Material provided —
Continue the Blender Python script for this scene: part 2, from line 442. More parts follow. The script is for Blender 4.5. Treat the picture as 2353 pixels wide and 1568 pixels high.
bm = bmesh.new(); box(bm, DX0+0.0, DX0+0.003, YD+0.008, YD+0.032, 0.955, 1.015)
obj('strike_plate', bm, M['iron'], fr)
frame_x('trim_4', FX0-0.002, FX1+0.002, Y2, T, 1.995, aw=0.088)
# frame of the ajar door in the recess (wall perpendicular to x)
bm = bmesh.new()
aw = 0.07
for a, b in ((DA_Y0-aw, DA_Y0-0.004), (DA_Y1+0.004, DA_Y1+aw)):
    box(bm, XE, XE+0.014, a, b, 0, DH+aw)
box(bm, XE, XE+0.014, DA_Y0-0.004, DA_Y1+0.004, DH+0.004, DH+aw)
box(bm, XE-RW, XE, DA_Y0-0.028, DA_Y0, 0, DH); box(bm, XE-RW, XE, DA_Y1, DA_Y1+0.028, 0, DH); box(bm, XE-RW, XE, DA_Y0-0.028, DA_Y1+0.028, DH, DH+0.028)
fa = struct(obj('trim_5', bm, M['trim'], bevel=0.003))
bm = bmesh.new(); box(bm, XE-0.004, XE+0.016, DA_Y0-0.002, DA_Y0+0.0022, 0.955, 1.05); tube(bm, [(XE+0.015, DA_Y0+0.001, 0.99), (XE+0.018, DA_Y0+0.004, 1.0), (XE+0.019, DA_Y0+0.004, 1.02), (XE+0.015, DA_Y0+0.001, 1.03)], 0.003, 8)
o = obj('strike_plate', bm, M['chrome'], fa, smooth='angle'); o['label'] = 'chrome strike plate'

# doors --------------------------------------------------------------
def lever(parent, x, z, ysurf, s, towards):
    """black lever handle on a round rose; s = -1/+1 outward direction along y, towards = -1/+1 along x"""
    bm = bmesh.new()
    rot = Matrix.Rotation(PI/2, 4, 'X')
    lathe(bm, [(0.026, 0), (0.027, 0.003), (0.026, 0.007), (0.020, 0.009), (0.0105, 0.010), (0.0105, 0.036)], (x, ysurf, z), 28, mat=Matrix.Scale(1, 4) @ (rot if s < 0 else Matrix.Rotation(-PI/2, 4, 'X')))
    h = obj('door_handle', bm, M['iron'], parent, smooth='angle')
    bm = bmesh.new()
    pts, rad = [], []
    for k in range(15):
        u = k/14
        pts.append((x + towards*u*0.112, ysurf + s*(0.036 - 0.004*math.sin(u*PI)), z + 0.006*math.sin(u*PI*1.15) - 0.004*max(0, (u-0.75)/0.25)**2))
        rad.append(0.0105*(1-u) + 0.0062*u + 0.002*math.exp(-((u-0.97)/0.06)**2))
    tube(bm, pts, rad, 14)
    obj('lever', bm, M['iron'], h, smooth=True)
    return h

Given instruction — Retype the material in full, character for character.

Answer to this task —
Continue the Blender Python script for this scene: part 2, from line 442. More parts follow. The script is for Blender 4.5. Treat the picture as 2353 pixels wide and 1568 pixels high.
bm = bmesh.new(); box(bm, DX0+0.0, DX0+0.003, YD+0.008, YD+0.032, 0.955, 1.015)
obj('strike_plate', bm, M['iron'], fr)
frame_x('trim_4', FX0-0.002, FX1+0.002, Y2, T, 1.995, aw=0.088)
# frame of the ajar door in the recess (wall perpendicular to x)
bm = bmesh.new()
aw = 0.07
for a, b in ((DA_Y0-aw, DA_Y0-0.004), (DA_Y1+0.004, DA_Y1+aw)):
    box(bm, XE, XE+0.014, a, b, 0, DH+aw)
box(bm, XE, XE+0.014, DA_Y0-0.004, DA_Y1+0.004, DH+0.004, DH+aw)
box(bm, XE-RW, XE, DA_Y0-0.028, DA_Y0, 0, DH); box(bm, XE-RW, XE, DA_Y1, DA_Y1+0.028, 0, DH); box(bm, XE-RW, XE, DA_Y0-0.028, DA_Y1+0.028, DH, DH+0.028)
fa = struct(obj('trim_5', bm, M['trim'], bevel=0.003))
bm = bmesh.new(); box(bm, XE-0.004, XE+0.016, DA_Y0-0.002, DA_Y0+0.0022, 0.955, 1.05); tube(bm, [(XE+0.015, DA_Y0+0.001, 0.99), (XE+0.018, DA_Y0+0.004, 1.0), (XE+0.019, DA_Y0+0.004, 1.02), (XE+0.015, DA_Y0+0.001, 1.03)], 0.003, 8)
o = obj('strike_plate', bm, M['chrome'], fa, smooth='angle'); o['label'] = 'chrome strike plate'

# doors --------------------------------------------------------------
def lever(parent, x, z, ysurf, s, towards):
    """black lever handle on a round rose; s = -1/+1 outward direction along y, towards = -1/+1 along x"""
    bm = bmesh.new()
    rot = Matrix.Rotation(PI/2, 4, 'X')
    lathe(bm, [(0.026, 0), (0.027, 0.003), (0.026, 0.007), (0.020, 0.009), (0.0105, 0.010), (0.0105, 0.036)], (x, ysurf, z), 28, mat=Matrix.Scale(1, 4) @ (rot if s < 0 else Matrix.Rotation(-PI/2, 4, 'X')))
    h = obj('door_handle', bm, M['iron'], parent, smooth='angle')
    bm = bmesh.new()
    pts, rad = [], []
    for k in range(15):
        u = k/14
        pts.append((x + towards*u*0.112, ysurf + s*(0.036 - 0.004*math.sin(u*PI)), z + 0.006*math.sin(u*PI*1.15) - 0.004*max(0, (u-0.75)/0.25)**2))
        rad.append(0.0105*(1-u) + 0.0062*u + 0.002*math.exp(-((u-0.97)/0.06)**2))
    tube(bm, pts, rad, 14)
    obj('lever', bm, M['iron'], h, smooth=True)
    return h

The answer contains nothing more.